Gelet op wat is overwogen in 4.9 dient appellant gedurende de periode van 15 oktober 2012 tot en met 21 december 2012 ingevolge het bepaalde in artikel 3, tweede lid, aanhef en onder a, van de WWB aangemerkt te worden als zijnde gehuwd. De aanvraag die tot bestreden besluit 2 heeft geleid, is gedaan binnen de periode van twee jaar volgend op het
- voor de verlening van bijstand - aanmerken van appellant als gehuwde. Nu niet in geschil is dat M ten tijde in geding zijn hoofdverblijf had op het adres van appellant, volgt uit artikel 3, vierde lid, aanhef en onder a, van de WWB dat appellant ook in deze periode met M een gezamenlijke huishouding voerde. Anders dan appellant stelt, is voor die vaststelling niet van belang dat het besluit van 21 december 2012 nog niet onherroepelijk was.
4.15.
Uit 4.9 en 4.14 volgt dat het hoger beroep niet slaagt. De aangevallen uitspraak zal worden bevestigd.
5. Voor een veroordeling in de proceskosten bestaat geen aanleiding.

BESLISSING

De Centrale Raad van Beroep bevestigt de aangevallen uitspraak.
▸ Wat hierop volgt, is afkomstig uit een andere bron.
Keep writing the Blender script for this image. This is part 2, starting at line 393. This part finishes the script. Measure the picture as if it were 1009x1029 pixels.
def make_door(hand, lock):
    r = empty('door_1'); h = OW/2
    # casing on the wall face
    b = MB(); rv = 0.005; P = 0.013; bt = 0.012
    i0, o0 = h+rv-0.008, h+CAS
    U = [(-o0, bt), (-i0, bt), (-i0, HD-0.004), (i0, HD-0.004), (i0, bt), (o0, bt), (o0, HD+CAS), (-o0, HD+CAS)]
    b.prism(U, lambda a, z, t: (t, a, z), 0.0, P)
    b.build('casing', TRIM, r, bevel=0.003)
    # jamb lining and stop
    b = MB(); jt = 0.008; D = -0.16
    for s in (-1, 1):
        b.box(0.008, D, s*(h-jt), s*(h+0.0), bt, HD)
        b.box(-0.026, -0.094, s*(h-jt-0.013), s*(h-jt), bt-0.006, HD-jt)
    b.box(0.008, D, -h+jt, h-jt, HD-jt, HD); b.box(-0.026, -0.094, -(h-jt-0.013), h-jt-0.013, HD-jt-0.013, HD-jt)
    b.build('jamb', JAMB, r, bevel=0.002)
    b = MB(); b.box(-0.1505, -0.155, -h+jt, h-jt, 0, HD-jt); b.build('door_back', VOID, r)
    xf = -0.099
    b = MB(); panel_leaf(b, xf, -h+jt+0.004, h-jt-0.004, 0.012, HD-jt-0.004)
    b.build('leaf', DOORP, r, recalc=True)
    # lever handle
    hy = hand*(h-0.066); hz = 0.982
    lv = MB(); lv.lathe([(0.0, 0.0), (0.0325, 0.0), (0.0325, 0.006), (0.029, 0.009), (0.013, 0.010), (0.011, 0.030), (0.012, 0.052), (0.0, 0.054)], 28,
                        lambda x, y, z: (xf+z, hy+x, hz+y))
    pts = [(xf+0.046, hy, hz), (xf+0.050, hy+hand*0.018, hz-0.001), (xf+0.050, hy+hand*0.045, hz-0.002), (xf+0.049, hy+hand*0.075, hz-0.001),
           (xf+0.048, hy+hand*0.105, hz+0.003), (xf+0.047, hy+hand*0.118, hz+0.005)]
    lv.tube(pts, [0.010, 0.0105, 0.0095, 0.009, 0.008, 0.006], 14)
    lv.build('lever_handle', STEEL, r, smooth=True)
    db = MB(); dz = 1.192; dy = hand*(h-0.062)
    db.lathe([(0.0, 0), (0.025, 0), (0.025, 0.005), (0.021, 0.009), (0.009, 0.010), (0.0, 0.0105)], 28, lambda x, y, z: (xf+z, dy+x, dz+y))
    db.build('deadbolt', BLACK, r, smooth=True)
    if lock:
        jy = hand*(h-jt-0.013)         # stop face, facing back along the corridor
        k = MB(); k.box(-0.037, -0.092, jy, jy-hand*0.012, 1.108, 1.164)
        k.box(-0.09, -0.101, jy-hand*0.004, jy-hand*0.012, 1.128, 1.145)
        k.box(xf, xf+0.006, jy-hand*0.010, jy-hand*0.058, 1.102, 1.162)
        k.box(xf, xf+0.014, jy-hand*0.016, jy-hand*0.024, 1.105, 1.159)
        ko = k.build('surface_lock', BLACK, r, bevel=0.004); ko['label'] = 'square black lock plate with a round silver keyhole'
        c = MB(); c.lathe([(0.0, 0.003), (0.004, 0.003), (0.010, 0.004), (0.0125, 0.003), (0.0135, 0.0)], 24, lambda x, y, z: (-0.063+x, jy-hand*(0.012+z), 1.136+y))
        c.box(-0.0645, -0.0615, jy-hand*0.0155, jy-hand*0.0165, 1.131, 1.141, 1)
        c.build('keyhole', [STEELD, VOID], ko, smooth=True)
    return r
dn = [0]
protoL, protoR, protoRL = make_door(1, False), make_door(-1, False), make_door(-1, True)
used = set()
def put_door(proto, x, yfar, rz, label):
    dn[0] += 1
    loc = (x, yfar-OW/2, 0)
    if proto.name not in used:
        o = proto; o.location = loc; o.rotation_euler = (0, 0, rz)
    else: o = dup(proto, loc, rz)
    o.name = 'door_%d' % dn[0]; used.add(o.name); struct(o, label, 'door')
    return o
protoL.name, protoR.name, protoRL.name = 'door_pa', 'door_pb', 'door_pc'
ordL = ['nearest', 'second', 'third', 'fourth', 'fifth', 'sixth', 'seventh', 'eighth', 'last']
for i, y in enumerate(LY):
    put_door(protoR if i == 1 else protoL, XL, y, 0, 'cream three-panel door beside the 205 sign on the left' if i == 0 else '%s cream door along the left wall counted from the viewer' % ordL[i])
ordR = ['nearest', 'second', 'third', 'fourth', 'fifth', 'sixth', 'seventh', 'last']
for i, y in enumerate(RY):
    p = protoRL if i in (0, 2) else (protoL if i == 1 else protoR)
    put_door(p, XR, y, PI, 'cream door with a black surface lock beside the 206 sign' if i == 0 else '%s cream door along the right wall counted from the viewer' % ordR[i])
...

Deze uitspraak is gedaan door E.C.R. Schut als voorzitter en C.H. Rombouts en
J.T.H. Zimmerman als leden, in tegenwoordigheid van M.S. Boomhouwer als griffier. De beslissing is uitgesproken in het openbaar op 30 juni 2015.
(getekend) E.C.R. Schut
(getekend) M.S. Boomhouwer
Tegen deze uitspraak kunnen partijen binnen zes weken na de datum van verzending beroep in cassatie instellen bij de Hoge Raad der Nederlanden (Postbus 20303, 2500 EH
’s-Gravenhage) ter zake van schending of verkeerde toepassing van bepalingen over het begrip gezamenlijke huishouding.